After all is levelled, I sand the fingerboard up to 320 grit.

Then the process of fretting begins which is quite tedious as I need to file the file ends, thin down the studs.
Finally when I all is done I check the string height at bridge region which is within 10mm to 12mm (the optimal height for classical guitar)
When I strung up, the guitar plays wonderfully! Nice!

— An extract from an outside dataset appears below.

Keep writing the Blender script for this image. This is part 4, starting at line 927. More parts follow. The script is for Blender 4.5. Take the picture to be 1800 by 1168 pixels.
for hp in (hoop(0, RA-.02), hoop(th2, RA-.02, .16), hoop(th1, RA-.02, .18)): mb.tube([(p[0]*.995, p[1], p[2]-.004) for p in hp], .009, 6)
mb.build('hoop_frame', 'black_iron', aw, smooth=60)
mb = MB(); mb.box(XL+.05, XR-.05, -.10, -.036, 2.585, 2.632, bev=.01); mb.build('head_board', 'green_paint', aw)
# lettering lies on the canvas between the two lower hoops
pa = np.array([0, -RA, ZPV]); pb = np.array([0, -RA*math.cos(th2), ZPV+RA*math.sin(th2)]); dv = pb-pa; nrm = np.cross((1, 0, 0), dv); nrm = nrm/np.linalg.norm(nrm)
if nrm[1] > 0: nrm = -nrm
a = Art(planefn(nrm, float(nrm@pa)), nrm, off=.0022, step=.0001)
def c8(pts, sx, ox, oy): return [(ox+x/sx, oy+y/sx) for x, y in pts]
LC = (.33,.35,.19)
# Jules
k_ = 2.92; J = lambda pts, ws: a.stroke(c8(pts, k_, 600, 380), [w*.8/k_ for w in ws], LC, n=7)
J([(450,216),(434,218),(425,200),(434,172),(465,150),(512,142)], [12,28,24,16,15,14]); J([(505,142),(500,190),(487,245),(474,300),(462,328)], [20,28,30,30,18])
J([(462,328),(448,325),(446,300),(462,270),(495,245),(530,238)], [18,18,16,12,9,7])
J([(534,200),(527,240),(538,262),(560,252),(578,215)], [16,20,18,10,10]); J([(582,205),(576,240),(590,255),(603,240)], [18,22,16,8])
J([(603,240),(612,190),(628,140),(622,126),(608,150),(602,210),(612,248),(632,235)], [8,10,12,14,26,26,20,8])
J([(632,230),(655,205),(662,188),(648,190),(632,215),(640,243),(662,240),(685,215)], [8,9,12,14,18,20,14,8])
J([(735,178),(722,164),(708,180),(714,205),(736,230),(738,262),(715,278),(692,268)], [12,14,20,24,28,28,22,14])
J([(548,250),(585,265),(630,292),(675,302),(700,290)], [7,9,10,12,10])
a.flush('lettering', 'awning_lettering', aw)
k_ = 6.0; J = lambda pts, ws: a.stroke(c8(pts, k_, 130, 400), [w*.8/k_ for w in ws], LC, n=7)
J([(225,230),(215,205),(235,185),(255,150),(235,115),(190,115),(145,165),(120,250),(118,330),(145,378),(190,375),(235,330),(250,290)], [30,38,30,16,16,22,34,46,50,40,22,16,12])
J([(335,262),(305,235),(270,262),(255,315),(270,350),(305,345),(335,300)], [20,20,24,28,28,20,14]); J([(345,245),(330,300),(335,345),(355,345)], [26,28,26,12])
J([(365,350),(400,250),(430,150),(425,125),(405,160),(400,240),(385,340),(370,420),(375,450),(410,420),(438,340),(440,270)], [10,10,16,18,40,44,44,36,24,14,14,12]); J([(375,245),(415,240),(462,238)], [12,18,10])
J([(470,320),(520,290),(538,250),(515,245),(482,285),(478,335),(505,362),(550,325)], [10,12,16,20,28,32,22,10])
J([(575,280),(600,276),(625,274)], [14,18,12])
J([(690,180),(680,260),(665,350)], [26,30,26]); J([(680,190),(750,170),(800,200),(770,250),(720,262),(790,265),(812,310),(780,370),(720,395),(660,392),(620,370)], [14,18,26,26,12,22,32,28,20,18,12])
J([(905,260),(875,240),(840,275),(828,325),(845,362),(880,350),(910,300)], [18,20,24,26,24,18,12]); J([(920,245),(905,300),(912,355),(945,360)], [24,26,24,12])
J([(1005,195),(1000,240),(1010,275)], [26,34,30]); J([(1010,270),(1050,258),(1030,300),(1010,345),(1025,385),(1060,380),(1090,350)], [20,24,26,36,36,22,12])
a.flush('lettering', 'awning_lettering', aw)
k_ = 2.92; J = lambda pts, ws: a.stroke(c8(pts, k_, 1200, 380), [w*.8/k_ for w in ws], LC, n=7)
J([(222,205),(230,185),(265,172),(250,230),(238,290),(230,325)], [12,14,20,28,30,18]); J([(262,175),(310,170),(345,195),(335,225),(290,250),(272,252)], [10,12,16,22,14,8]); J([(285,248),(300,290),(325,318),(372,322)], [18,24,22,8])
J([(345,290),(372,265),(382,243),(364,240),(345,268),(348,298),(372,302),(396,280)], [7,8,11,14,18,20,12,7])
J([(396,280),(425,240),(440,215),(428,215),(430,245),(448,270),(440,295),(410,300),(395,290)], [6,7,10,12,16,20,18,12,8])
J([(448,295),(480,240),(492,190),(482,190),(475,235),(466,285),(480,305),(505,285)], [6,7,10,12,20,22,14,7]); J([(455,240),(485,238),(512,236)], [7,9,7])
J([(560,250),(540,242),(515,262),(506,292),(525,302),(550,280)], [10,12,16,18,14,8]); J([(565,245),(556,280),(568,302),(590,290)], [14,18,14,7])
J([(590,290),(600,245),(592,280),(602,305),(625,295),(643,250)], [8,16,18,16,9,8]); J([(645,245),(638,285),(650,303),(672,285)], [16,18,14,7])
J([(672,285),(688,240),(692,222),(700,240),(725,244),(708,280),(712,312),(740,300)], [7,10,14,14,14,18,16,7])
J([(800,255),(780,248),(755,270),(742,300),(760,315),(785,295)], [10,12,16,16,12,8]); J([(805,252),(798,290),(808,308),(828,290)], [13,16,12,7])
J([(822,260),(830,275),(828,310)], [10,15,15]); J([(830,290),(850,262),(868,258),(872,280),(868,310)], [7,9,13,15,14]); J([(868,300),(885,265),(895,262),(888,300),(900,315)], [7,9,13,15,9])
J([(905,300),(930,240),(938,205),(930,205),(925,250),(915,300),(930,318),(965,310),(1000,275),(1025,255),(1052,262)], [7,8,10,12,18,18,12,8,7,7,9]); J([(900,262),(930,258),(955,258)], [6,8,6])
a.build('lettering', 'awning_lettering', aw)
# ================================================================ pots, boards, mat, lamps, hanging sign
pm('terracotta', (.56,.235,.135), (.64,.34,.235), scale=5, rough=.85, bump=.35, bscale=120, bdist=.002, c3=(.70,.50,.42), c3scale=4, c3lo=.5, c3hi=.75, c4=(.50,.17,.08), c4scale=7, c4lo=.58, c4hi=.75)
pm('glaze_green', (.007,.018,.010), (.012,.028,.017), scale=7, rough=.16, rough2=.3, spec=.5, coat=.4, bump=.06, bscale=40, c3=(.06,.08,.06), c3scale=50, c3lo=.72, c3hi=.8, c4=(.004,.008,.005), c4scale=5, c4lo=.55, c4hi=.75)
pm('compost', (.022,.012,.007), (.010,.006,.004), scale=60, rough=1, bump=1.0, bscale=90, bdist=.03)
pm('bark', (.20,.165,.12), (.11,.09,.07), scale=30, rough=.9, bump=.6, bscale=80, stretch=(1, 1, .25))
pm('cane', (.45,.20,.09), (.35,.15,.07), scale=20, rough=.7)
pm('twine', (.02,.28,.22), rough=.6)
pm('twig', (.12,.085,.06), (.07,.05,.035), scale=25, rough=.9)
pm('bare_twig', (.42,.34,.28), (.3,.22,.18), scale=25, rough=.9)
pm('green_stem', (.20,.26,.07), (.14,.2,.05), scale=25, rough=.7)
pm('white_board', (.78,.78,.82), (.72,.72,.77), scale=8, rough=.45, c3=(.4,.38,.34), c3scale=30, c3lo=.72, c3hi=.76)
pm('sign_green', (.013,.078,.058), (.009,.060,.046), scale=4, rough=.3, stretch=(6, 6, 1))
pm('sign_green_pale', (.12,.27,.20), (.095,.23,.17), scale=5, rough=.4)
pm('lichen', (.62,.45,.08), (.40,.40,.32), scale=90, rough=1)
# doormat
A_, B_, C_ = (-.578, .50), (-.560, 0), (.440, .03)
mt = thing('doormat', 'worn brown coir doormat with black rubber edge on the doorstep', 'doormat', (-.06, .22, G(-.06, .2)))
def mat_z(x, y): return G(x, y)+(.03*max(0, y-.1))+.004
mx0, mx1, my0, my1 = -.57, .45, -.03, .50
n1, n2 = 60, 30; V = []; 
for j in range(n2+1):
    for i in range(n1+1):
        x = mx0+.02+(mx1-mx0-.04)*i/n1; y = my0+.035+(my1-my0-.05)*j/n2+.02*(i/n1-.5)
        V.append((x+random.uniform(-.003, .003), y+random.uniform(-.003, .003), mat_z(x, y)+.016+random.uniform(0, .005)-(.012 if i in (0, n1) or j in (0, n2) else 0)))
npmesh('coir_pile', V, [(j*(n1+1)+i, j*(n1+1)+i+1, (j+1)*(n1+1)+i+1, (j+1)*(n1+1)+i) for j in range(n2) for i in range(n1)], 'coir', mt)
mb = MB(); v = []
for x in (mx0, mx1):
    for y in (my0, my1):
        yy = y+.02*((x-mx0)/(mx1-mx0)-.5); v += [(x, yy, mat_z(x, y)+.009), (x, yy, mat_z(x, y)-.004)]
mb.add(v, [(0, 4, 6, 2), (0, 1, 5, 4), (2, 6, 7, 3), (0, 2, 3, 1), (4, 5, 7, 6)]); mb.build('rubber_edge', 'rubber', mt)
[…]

Someone brought in a guitar for me for repair too.
The top has a crack developed at the end lower bout's right wing.
However upon putting my hands in to check the crack, I realised it's has been repaired.
There were 3 diamond cleats glued at the place where the cracks developed.
So the maker might have know something...
Anyway since there is no need to glue in any cleats, I help him to make another saddle for a slightly higher action.


20151117
Some updates on this guitar.
The maker has replied saying he reinforce the region beforehand as it look weak.
Well that's a legitimate reason.

After this guitar 2 more people has brought the guitar for me to repair.
First one was just a simple set-up (lowering of the saddle) and the other was having a buzz problem.
The first guitar was a Estudio Ramirez.
Not only the saddle was with high action, but the slot of the saddle was actually curved.
So I use my 2 mm chisel to flatten the base of the saddle slot at the bridge.
This guy was complaining to me about another luthier which didn't do a good job for him regarding this saddle.
Well I don't really know what was happening then so I refrain from commenting too much.
I duplicated the saddle but with 1 mm lower.
The action was spot on

For the 2nd guitar, I located the buzz to be a fret problem (too high).
Since the fret was seated properly, I had to file it down and re-crown it.
After that the buzz was gone.
Initially he though the buzz was caused by a loose brace.
My examination did not seem to suggest so as there was no wood rattling sound, more of a metallic rattle which would suggest the string hitting the fret.
After checking the fret 3 by 3, I found a particular fret was higher than the surrounding frets.
So I proceed to lower it accordingly.
After the repair I gave all the fret a steel wool polish to restore the shine.
Sorry no pics to show anything.



Pulling out the frets


Planing the fingerboard at the nut end


Installing back the frets


Another view


Done


Action at 12th fret


Now the relief is just nice!



The guitar which was already cleated. 3 diamond where the crack was.
This means someone in the original workshop must have known that the crack was already there and repair it.
IMO I can safely rule out the owner's fault nor due to shipper's mishandling (unless the shipper knows how to repair guitar haha)
Anyway I won't say who's the maker, since I do not know exactly the entire process of what's happening so it's unfair for me to comment further.